GIVEN REQUEST
All of the data should be repeated exactly; pictures are not part of the copy.

DATASET SECTION
━━━━━━━━━━━━━━━━━━━━━━━━━━━━━━

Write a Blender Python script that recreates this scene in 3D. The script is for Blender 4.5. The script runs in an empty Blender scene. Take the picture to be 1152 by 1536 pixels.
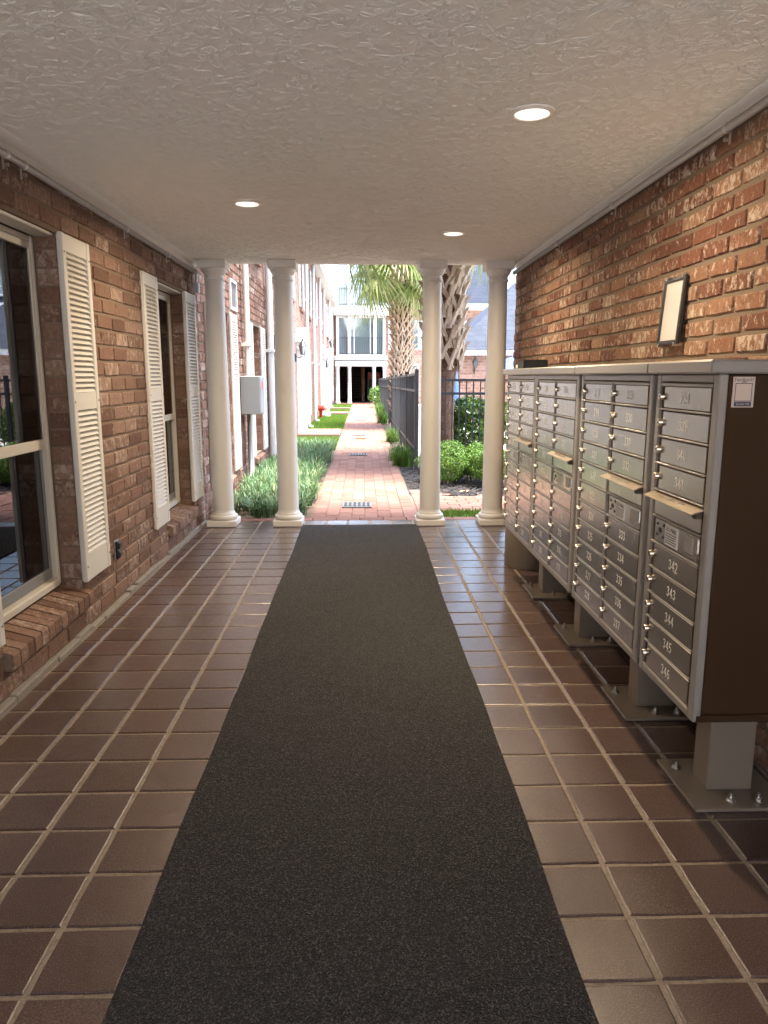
import bpy, math, random
from mathutils import Vector, Matrix
random.seed(7)
R = math.radians
scene = bpy.context.scene
COL = scene.collection

# ------------------------------------------------------------------ camera
FPX, YAW, PIT, CAMH = 1100.0, R(1.64), R(10.505), 1.5
cam = bpy.data.cameras.new('camera')
camo = bpy.data.objects.new('camera', cam); COL.objects.link(camo)
F = Vector((math.sin(YAW)*math.cos(PIT), math.cos(YAW)*math.cos(PIT), -math.sin(PIT)))
RT = Vector((math.cos(YAW), -math.sin(YAW), 0)); UP = RT.cross(F)
camo.matrix_world = Matrix(((RT.x, UP.x, -F.x, 0), (RT.y, UP.y, -F.y, 0), (RT.z, UP.z, -F.z, CAMH), (0, 0, 0, 1)))
cam.sensor_fit = 'VERTICAL'; cam.sensor_height = 32.0; cam.lens = FPX/1536*32.0
cam.clip_start = 0.05; cam.clip_end = 500
scene.camera = camo

# ------------------------------------------------------------------ world, sun, exposure
SUN_AZ, SUN_EL = R(125), R(78)
w = bpy.data.worlds.new('World'); scene.world = w; w.use_nodes = True
nt = w.node_tree; nt.nodes.clear()
sky = nt.nodes.new('ShaderNodeTexSky'); sky.sky_type = 'NISHITA'; sky.sun_disc = False
sky.sun_elevation = SUN_EL; sky.sun_rotation = SUN_AZ; sky.dust_density = 3.0; sky.air_density = 1.0; sky.ozone_density = 1.0
bg = nt.nodes.new('ShaderNodeBackground'); bg.inputs['Strength'].default_value = 0.15
wo = nt.nodes.new('ShaderNodeOutputWorld')
nt.links.new(sky.outputs[0], bg.inputs[0]); nt.links.new(bg.outputs[0], wo.inputs[0])
sd = bpy.data.lights.new('sun', 'SUN'); sd.energy = 1.5; sd.angle = R(14); sd.color = (1.0, 0.95, 0.87)
so = bpy.data.objects.new('sun', sd); COL.objects.link(so)
sdir = Vector((math.sin(SUN_AZ)*math.cos(SUN_EL), math.cos(SUN_AZ)*math.cos(SUN_EL), math.sin(SUN_EL)))
so.rotation_euler = sdir.to_track_quat('Z', 'Y').to_euler(); so.location = (10, 5, 20)
LAMP_W = 3.6
vs = scene.view_settings
vs.view_transform = 'Standard'; vs.look = 'None'; vs.gamma = 1.0; vs.use_curve_mapping = False
vs.exposure = 3.5
cy = scene.cycles
cy.max_bounces = 10; cy.diffuse_bounces = 5; cy.glossy_bounces = 4; cy.transparent_max_bounces = 12
cy.caustics_reflective = True; cy.blur_glossy = 0.6; cy.caustics_refractive = False
cy.sample_clamp_indirect = 6.0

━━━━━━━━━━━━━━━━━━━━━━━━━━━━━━

FINISHED EXERCISE
Write a Blender Python script that recreates this scene in 3D. The script is for Blender 4.5. The script runs in an empty Blender scene. Take the picture to be 1152 by 1536 pixels.
import bpy, math, random
from mathutils import Vector, Matrix
random.seed(7)
R = math.radians
scene = bpy.context.scene
COL = scene.collection

# ------------------------------------------------------------------ camera
FPX, YAW, PIT, CAMH = 1100.0, R(1.64), R(10.505), 1.5
cam = bpy.data.cameras.new('camera')
camo = bpy.data.objects.new('camera', cam); COL.objects.link(camo)
F = Vector((math.sin(YAW)*math.cos(PIT), math.cos(YAW)*math.cos(PIT), -math.sin(PIT)))
RT = Vector((math.cos(YAW), -math.sin(YAW), 0)); UP = RT.cross(F)
camo.matrix_world = Matrix(((RT.x, UP.x, -F.x, 0), (RT.y, UP.y, -F.y, 0), (RT.z, UP.z, -F.z, CAMH), (0, 0, 0, 1)))
cam.sensor_fit = 'VERTICAL'; cam.sensor_height = 32.0; cam.lens = FPX/1536*32.0
cam.clip_start = 0.05; cam.clip_end = 500
scene.camera = camo

# ------------------------------------------------------------------ world, sun, exposure
SUN_AZ, SUN_EL = R(125), R(78)
w = bpy.data.worlds.new('World'); scene.world = w; w.use_nodes = True
nt = w.node_tree; nt.nodes.clear()
sky = nt.nodes.new('ShaderNodeTexSky'); sky.sky_type = 'NISHITA'; sky.sun_disc = False
sky.sun_elevation = SUN_EL; sky.sun_rotation = SUN_AZ; sky.dust_density = 3.0; sky.air_density = 1.0; sky.ozone_density = 1.0
bg = nt.nodes.new('ShaderNodeBackground'); bg.inputs['Strength'].default_value = 0.15
wo = nt.nodes.new('ShaderNodeOutputWorld')
nt.links.new(sky.outputs[0], bg.inputs[0]); nt.links.new(bg.outputs[0], wo.inputs[0])
sd = bpy.data.lights.new('sun', 'SUN'); sd.energy = 1.5; sd.angle = R(14); sd.color = (1.0, 0.95, 0.87)
so = bpy.data.objects.new('sun', sd); COL.objects.link(so)
sdir = Vector((math.sin(SUN_AZ)*math.cos(SUN_EL), math.cos(SUN_AZ)*math.cos(SUN_EL), math.sin(SUN_EL)))
so.rotation_euler = sdir.to_track_quat('Z', 'Y').to_euler(); so.location = (10, 5, 20)
LAMP_W = 3.6
vs = scene.view_settings
vs.view_transform = 'Standard'; vs.look = 'None'; vs.gamma = 1.0; vs.use_curve_mapping = False
vs.exposure = 3.5
cy = scene.cycles
cy.max_bounces = 10; cy.diffuse_bounces = 5; cy.glossy_bounces = 4; cy.transparent_max_bounces = 12
cy.caustics_reflective = True; cy.blur_glossy = 0.6; cy.caustics_refractive = False
cy.sample_clamp_indirect = 6.0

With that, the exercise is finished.